Mac’s List spun off from Prichard Communications into a separate company in 2010, covering its production costs by selling adds to employers, who were only too happy to continue the service
“In order to support growth, we need an intelligent staffing strategy,” said Shereen Rodrigues, an acquisition specialist at marketing and events firm Opus Agency. “Mac’s List has provided us with an affordable job posting service that has attracted highly qualified local and national candidates. With over half of our candidate pool coming from job posts on Mac’s List, it has proven to be an invaluable recruitment tool that we will continue to utilize for the foreseeable future.”
In addition to producing deep pools of strong job candidates, Rodrigues said Mac’s List also creates custom reports that Opus uses to compile recruitment metrics.

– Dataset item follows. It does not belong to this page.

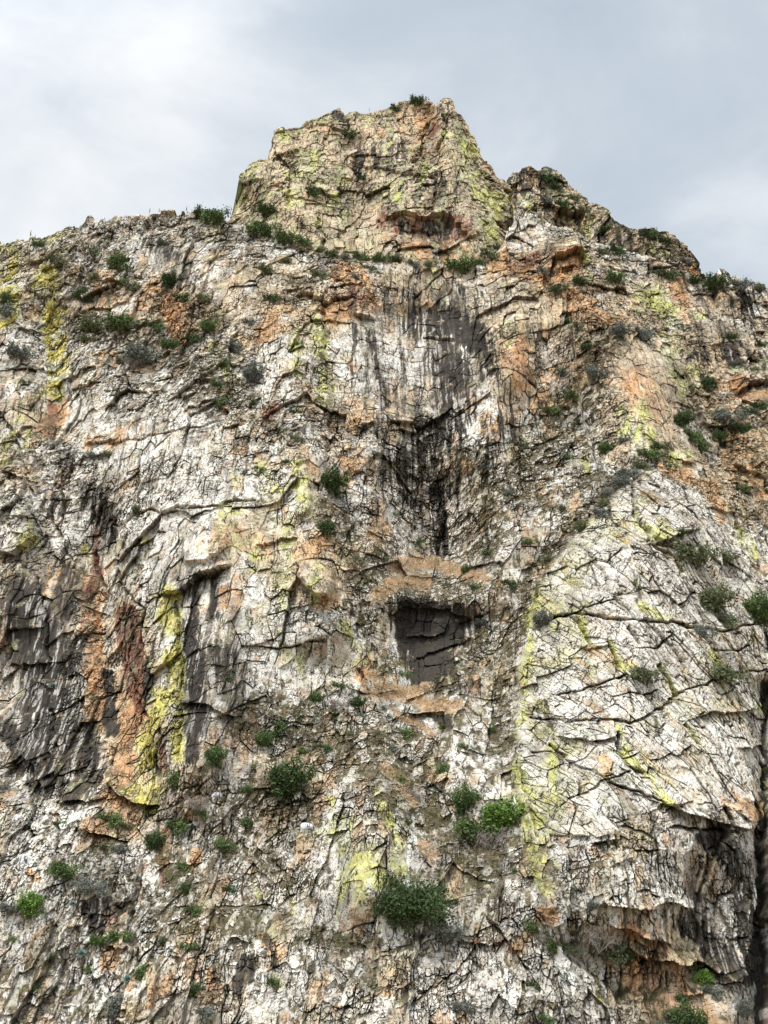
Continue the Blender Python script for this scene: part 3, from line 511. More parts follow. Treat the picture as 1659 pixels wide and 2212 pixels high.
    for dy_, dz_ in nb:
        bxs.append(xx[-1:]); bys.append(yy[-1:] + dy_); bzs.append(np.maximum(zz[-1:] + dz_ + (.8 if dy_ < 10 else 3) * (vn(x[-1:] / 3, x[-1:] * 0 + dy_, 3) - .5), -20))
    xx = np.concatenate(bxs); yy = np.concatenate(bys); zz = np.concatenate(bzs)
    col = np.concatenate([col] + [col[-1:]] * len(nb)); al = np.concatenate([al] + [al[-1:]] * len(nb))
    if side_wrap:
        L = lambda a, k, dv: np.concatenate([a[:, :1] + dv, a, a[:, -1:] + k], 1)
        xx = L(xx, -2, 2); yy = L(yy, 45, 45); zz = L(zz, 0, 0); col = np.concatenate([col[:, :1], col, col[:, -1:]], 1); al = np.concatenate([al[:, :1], al, al[:, -1:]], 1)
    h, w = xx.shape
    co = np.stack([xx, yy, zz], -1).astype(F).reshape(-1, 3)
    ii = np.arange(h * w, dtype=np.int32).reshape(h, w)
    q = np.stack([ii[:-1, :-1], ii[:-1, 1:], ii[1:, 1:], ii[1:, :-1]], -1).reshape(-1, 4)
    me = bpy.data.meshes.new(name)
    me.vertices.add(len(co)); me.vertices.foreach_set('co', co.ravel())
    me.loops.add(q.size); me.loops.foreach_set('vertex_index', q.ravel())
    me.polygons.add(len(q)); me.polygons.foreach_set('loop_start', np.arange(0, q.size, 4, dtype=np.int32))
    me.update(calc_edges=True)
    at_ = me.color_attributes.new('rock_tint', 'FLOAT_COLOR', 'POINT')
    at_.data.foreach_set('color', np.concatenate([col.reshape(-1, 3), al.reshape(-1, 1)], 1).astype(F).ravel())
    me.polygons.foreach_set('use_smooth', np.zeros(len(q), bool))
    ob = bpy.data.objects.new(name, me); scene.collection.objects.link(ob)
    ob['kind'] = 'structure'; ob['label'] = label
    me.materials.append(ROCK)
    mesh_store.append((co, np.concatenate([nzs.ravel(), np.zeros(len(co) - nzs.size, F)]) if not side_wrap else None))
    print(name, len(co), time.time() - T0)
    return dict(x=x, y=yy[:x.shape[0]] if not side_wrap else None, z=z, g=g, nz=nzs, xx=xx, yy=yy, zz=zz, px=px, py=py)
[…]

“When they post on Mac’s List, they save time and money. They get fewer applications, but they are the right applications—local, highly qualified, and well educated,” Prichard said. “With a national board, [potential employers] might get applicants from all 50 states. That’s dozens or even hundreds of resumes to sort through to find the five or six people they want to talk to.
Mac’s List 2.0
While connecting job seekers and employers remains the core business, Prichard has further monetized the list by offering online courses, hosting quarterly networking events, like the recent “How to Land a Tech Job in Oregon,” and by selling subscriptions to podcasts** peopled with industry notables offering advice on how to find and win what he calls, “hidden jobs,” that are filled by word of mouth.
“We’ve seen estimates that as many as 80 percent of jobs are not advertised. They don’t appear on job boards or in classified ads,” Prichard said. “There’s no conspiracy, it’s just human nature that we hire people we know or who are recommended to us.”
Earlier this year, true to form, when Prichard needed to hire a managing director to handle some of the workload, he followed conventional wisdom and went with a Mac’s List subscriber.
“I first learned about Mac’s List when I was living in Washington, DC and preparing for a move to Oregon,” recalls recent hire Ben Forstag. “A friend suggested I check out the site and it was exactly what I was looking for—quality, meaningful jobs. As it turned out, I found my first job in Portland through a Mac’s List ad.”
* Correction: Mac was actually born and raised in Davenport, Iowa. He moved to Portland in the early 1990s.
** Correction: Mac’s List doesn’t sell subscriptions to our podcast. Find Your Dream Job is (and always will be) completely free!